Anything Moms Can Do, Dads Can Too

  • Published
  • By Senior Airman Breanna Carter
  • 90th Missile Wing Public Affairs

When a stay-at-home parent is mentioned, it’s easy to imagine a mom manning the home front, armed with snacks and cleaning supplies, ready to fight off germs, clutter and toddler chaos. This misconception can be especially abundant in military families where many may think of the man being the one in uniform. Fortunately, it’s 2019 and a myriad of antiquated ideas about how a family should look are fading away. One particular family going against the stereotype is the Barrandeys.

Technical Sgt. Denise Barrandey, 790th Missile Security Forces Squadron battle captain, wears the combat boots in this family and her husband, Fred Barrandey, former security forces instructor, holds down the fort at home.

“With both of us being active duty cops, our girls would often be the first to arrive at daycare and the last to leave,” said Denise. “I remember I would trip out to the missile field for four or five days at a time and our schedules were too packed for us to spend time together.”

The Barrandeys knew they wanted more time with their two daughters, Peyton and Hayden, and they also wanted another child. After much deliberation and rock, paper, scissors, it was decided that Fred would separate through the Volunteer Separation Program.

This decision afforded the couple exactly what they wanted, more time with their family and the opportunity to have a third child, Harper.

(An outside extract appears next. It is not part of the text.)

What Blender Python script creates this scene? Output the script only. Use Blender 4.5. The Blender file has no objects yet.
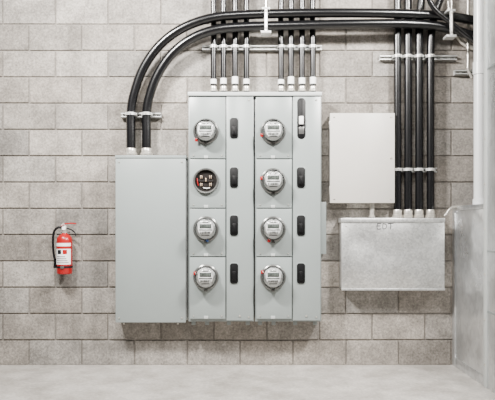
import bpy, bmesh, math, random
from mathutils import Vector, Matrix
random.seed(4)
S=130.0; D=5.0; HY=225.0; CX=247.5; FY=365.0
HZ=(FY-HY)/S
def X(px,d=0): return (px-CX)/S*(D-d)/D
def Z(py,d=0): return HZ+(HY-py)/S*(D-d)/D
def W(px,d=0): return px/S*(D-d)/D
col=bpy.context.scene.collection

# ---------- materials ----------
def nodes(name):
    m=bpy.data.materials.new(name); m.use_nodes=True
    nt=m.node_tree; b=nt.nodes['Principled BSDF']
    return m,nt,b
def mat(name,c,rough=.5,metal=0,var=.06,scale=8,bump=0.0,bscale=80,spec=.5):
    m,nt,b=nodes(name)
    tc=nt.nodes.new('ShaderNodeTexCoord')
    n=nt.nodes.new('ShaderNodeTexNoise'); n.inputs['Scale'].default_value=scale; n.inputs['Detail'].default_value=5
    nt.links.new(tc.outputs['Object'],n.inputs['Vector'])
    r=nt.nodes.new('ShaderNodeValToRGB')
    r.color_ramp.elements[0].position=.3; r.color_ramp.elements[1].position=.7
    r.color_ramp.elements[0].color=tuple(max(0,v*(1-var)) for v in c)+(1,)
    r.color_ramp.elements[1].color=tuple(min(1,v*(1+var)) for v in c)+(1,)
    nt.links.new(n.outputs['Fac'],r.inputs['Fac']); nt.links.new(r.outputs['Color'],b.inputs['Base Color'])
    b.inputs['Roughness'].default_value=rough; b.inputs['Metallic'].default_value=metal
    b.inputs['Specular IOR Level'].default_value=spec
    if bump:
        n2=nt.nodes.new('ShaderNodeTexNoise'); n2.inputs['Scale'].default_value=bscale
        nt.links.new(tc.outputs['Object'],n2.inputs['Vector'])
        bp=nt.nodes.new('ShaderNodeBump'); bp.inputs['Strength'].default_value=bump; bp.inputs['Distance'].default_value=.002
        nt.links.new(n2.outputs['Fac'],bp.inputs['Height']); nt.links.new(bp.outputs['Normal'],b.inputs['Normal'])
    return m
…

“My decision to get out relieved a lot of pressure on our family,” said Fred. “I think we have a much stronger dynamic and I’ve had time to develop better relationships with my daughters.”

When he’s not taking care of their two-year old, or working from home, Fred finds time to take on his role as president of a girl’s fast-pitch softball organization.

“I coach locally and it’s a great opportunity for me to spend more time with my daughters because they play on the team,” said Fred. “We also have more time to explore Colorado and find things to do as a family.”

Fred and Denise both agree that their decision was the best set up for them.

“It feels good to know there’s always someone at home,” Denise said. “I’ve seen people who work in the missile field have to leave their kids with friends or people they barely know for days at a time because they don’t have other options, so this is a more ideal situation for us.”

The couple has been operating this way for about five years, and Denise plans to stay in the Air Force until retirement. Fred is in the process of joining the Air National Guard now that Denise has a more flexible schedule.

“I’m grateful that my husband was able to pause his career when we needed someone to be that constant at home for our kids,” Denise said. “He’s been able to go to school and accomplish some things in that time and our youngest will start preschool this year, so we’re in a good place.”

Whatever the Air Force throws at them, this family is ready to adapt and do whatever keeps them together.